Thin-skinned, finicky and temperamental, Pinot Noir is also one of the most rewarding grapes to grow and remains a labor of love for some of the greatest vignerons in Burgundy. Fairly adaptable but highly reflective of the environment in which it is grown, Pinot Noir prefers a cool climate and requires low yields to achieve high quality. Outside of France, outstanding examples come from in Oregon, California and throughout specific locations in wine-producing world. Somm Secret—André Tchelistcheff, California’s most influential post-Prohibition winemaker decidedly stayed away from the grape, claiming “God made Cabernet. The Devil made Pinot Noir.”
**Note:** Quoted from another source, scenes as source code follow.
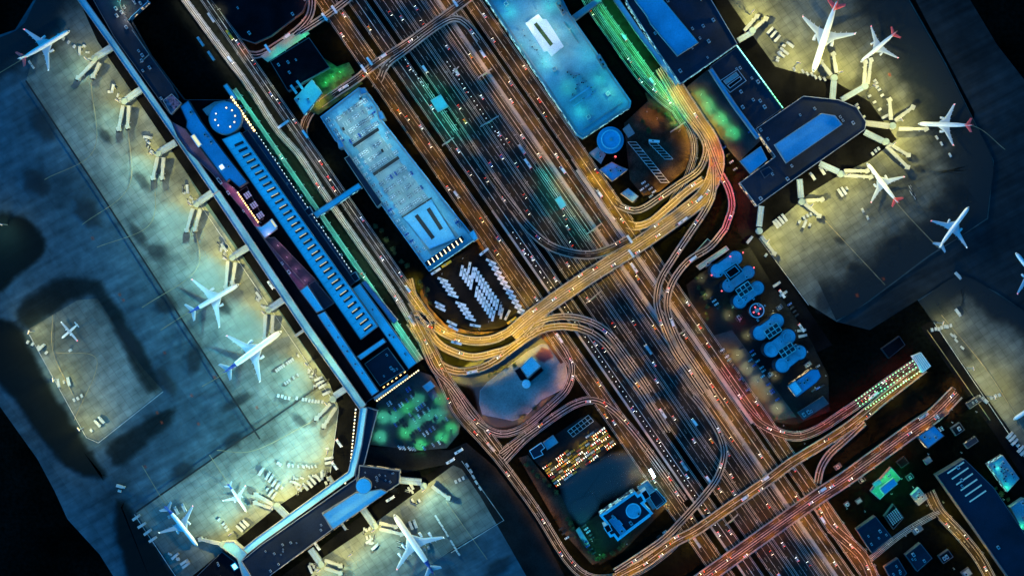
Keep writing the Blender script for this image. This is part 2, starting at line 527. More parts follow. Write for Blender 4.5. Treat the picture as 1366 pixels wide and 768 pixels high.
def smooth(pts, step=4., closed=False):
    """Catmull-Rom through world points, resampled"""
    p = [Vector(q) for q in pts]; n = len(p); out = []
    for i in range(n if closed else n - 1):
        p1, p2 = p[i], p[(i + 1) % n]
        p0 = p[i - 1] if (i > 0 or closed) else p1 * 2 - p2
        p3 = p[(i + 2) % n] if (i + 2 < n or closed) else p2 * 2 - p1
        k = max(1, int((p2 - p1).length / step))
        for j in range(k):
            t = j / k
            out.append(.5 * ((2 * p1) + (p2 - p0) * t + (2 * p0 - 5 * p1 + 4 * p2 - p3) * t * t + (3 * p1 - p0 - 3 * p2 + p3) * t ** 3))
    if not closed: out.append(p[-1])
    return out


def patch(name, pts, m, soft=8., curve=True, radial=False):
    """ground cover with a ragged edge"""
    q = [Vector((*xy, 0)) for xy in WP(pts)]
    if curve: q = smooth(q, 6, True)
    q = [(v[0], v[1]) for v in q]
    n = len(q); a = offset(q, -soft * .4); b = offset(q, soft * .6)
    if radial:
        cx, cy_ = centroid(q); a = [(cx + (x - cx) * 1.25, cy_ + (y - cy_) * 1.25) for x, y in q]; b = [(cx + (x - cx) * .3, cy_ + (y - cy_) * .3) for x, y in q]
    o = MB(); z = layer()
    o.add([(p[0], p[1], z) for r in (a, b) for p in r], [(i, (i + 1) % n, n + (i + 1) % n, n + i) for i in range(n)])
    o.f.append(tuple(range(n, 2 * n))); o.m.append(0); o.attr = [0.] * n + [1.] * n
    return struct(o.build(name, m))


# taxiways and aprons
sheet('taxiway', [(-60, 545), (0, 542), (50, 612), (73, 655), (90, 692), (133, 739), (165, 790), (260, 790), (163, 665), (30, 440), (-10, 400), (-60, 380)], 'taxi_asphalt')
sheet('taxiway', [(-60, 380), (-70, 70), (20, 40), (60, -24), (130, -20), (480, 560), (390, 700), (250, 790), (160, 665), (18, 440)], 'taxi_asphalt')
APRON_W = [(35, 108), (60, 20), (74, -20), (96, -20), (130, 55), (218, 182), (250, 232), (270, 270), (340, 368), (390, 441), (440, 512), (452, 543), (441, 628), (370, 675), (256, 768), (240, 775), (182, 684), (318, 588), (342, 572), (330, 560), (250, 437), (132, 253)]
sheet('apron', APRON_W, 'concrete')
sheet('apron', [(36, 440), (104, 400), (130, 398), (190, 490), (217, 520), (132, 588), (116, 582)], 'concrete')
sheet('taxiway', [(672, 692), (690, 690), (760, 790), (520, 790), (590, 742)], 'taxi_asphalt')
sheet('apron', [(615, 612), (672, 692), (600, 735), (520, 790), (400, 790), (430, 744), (500, 697), (572, 644)], 'concrete')
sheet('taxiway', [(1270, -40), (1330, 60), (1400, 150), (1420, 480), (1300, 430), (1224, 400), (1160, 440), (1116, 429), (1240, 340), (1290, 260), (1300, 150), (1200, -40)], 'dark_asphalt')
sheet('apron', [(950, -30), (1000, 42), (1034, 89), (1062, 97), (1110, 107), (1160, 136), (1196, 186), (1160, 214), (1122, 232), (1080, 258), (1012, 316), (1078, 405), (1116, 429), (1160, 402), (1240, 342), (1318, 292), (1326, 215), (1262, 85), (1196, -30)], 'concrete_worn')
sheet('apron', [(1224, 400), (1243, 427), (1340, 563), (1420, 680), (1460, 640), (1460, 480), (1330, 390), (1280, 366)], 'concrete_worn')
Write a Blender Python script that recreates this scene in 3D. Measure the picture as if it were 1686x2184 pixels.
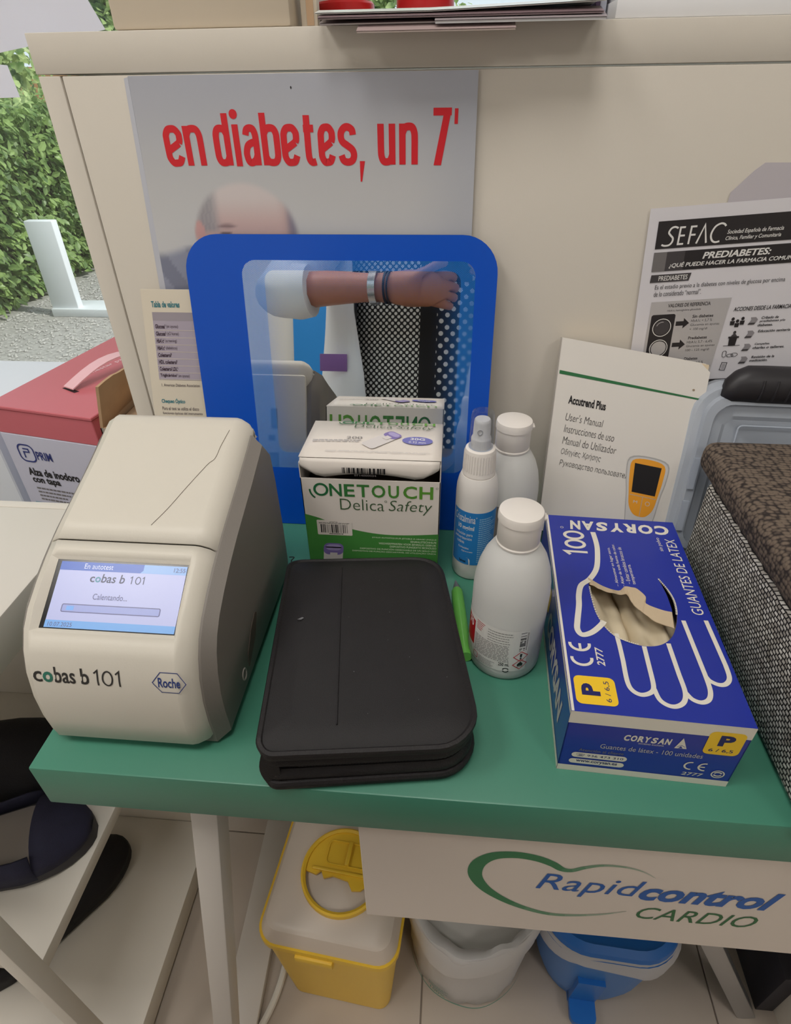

Yamhill-Carlton, characterized by pastoral, rolling hills composed of shallow, quick-draining, ancient marine soil, is ideal for Pinot noir and other cool-climate-loving varieties. It is in the rain shadow of the Coast Range to its west, whose highest point climbs to an altitude of 3,500 feet. Yamhill-Carlton is actually surrounded by mountains on three sides: Chehalem Mountains to the north, the Dundee Hills to the east and the western Coast Range to its west, which, when it lets Pacific air through, serves to cool the region.
Vineyards grow on the ridges surrounding the two small communities of Yamhill and Carlton and cover about 1,200 acres of this 60,000 acre region, which roughly makes a horse-shoe shape on a map.